Tunable luminescence thermal stability in YVxAs1−xO4:Eu3+ through the introduction of As5+ ions for remote temperature sensing applications

Abstract

Thermal nonradiative depopulation processes of excited levels significantly influence the potential application of phosphors. The high efficiency of thermal quenching of luminescence can limit a phosphor's potential applications as well as reduce the temperature range in which such a material can be used. This work presents a new strategy of shifting of usable temperature range of luminescent thermometer based on Eu³⁺ ion emission that the molar ratio of (AsO₄)³⁻ in respect to (VO₄)³⁻ increases in YV_xAs_1−xO₄ host material.

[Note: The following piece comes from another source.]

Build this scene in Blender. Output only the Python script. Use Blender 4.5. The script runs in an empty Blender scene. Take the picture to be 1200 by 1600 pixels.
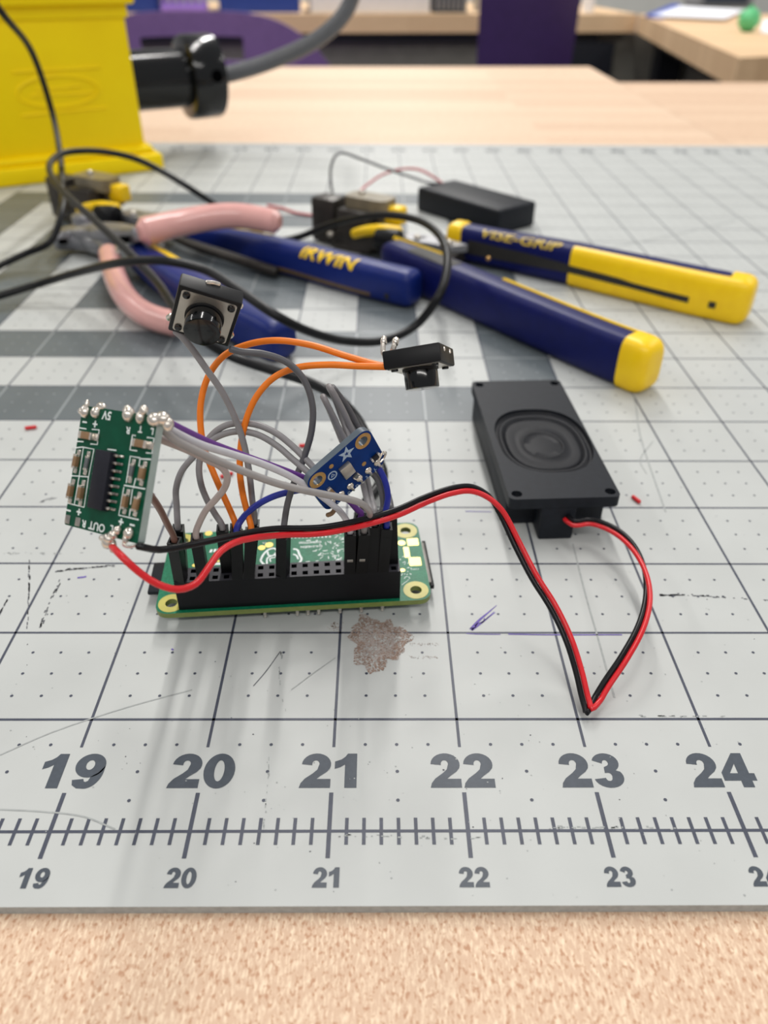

Consequently, the thermometric performance of the luminescence thermometer based on the single band intensity ratio corresponding to the ⁵D₀ → ⁷F₁ of Eu³⁺ ions upon optical excitations matching to the ¹A₂(¹T₁) → ¹B₁(¹T₂) and ¹E(¹T₁) → ¹B₁(¹T₂) electronic transition of (VO₄)³⁻ group can be optimized. As shown, the use of YV_0.25As_0.75O₄:Eu³⁺ has an extended usable temperature range in respect to YVO₄:Eu³⁺. This improvement, coupled with its high sensitivity (>1% K⁻¹) make YV_0.25As_0.75O₄:Eu³⁺ a more stable material for luminescence thermometer applications. The presented strategy for modulating the thermal properties of luminescent thermometers through the introduction of the (AsO₄)³⁻ groups is a step towards designing thermometers with on-demand thermometric performance.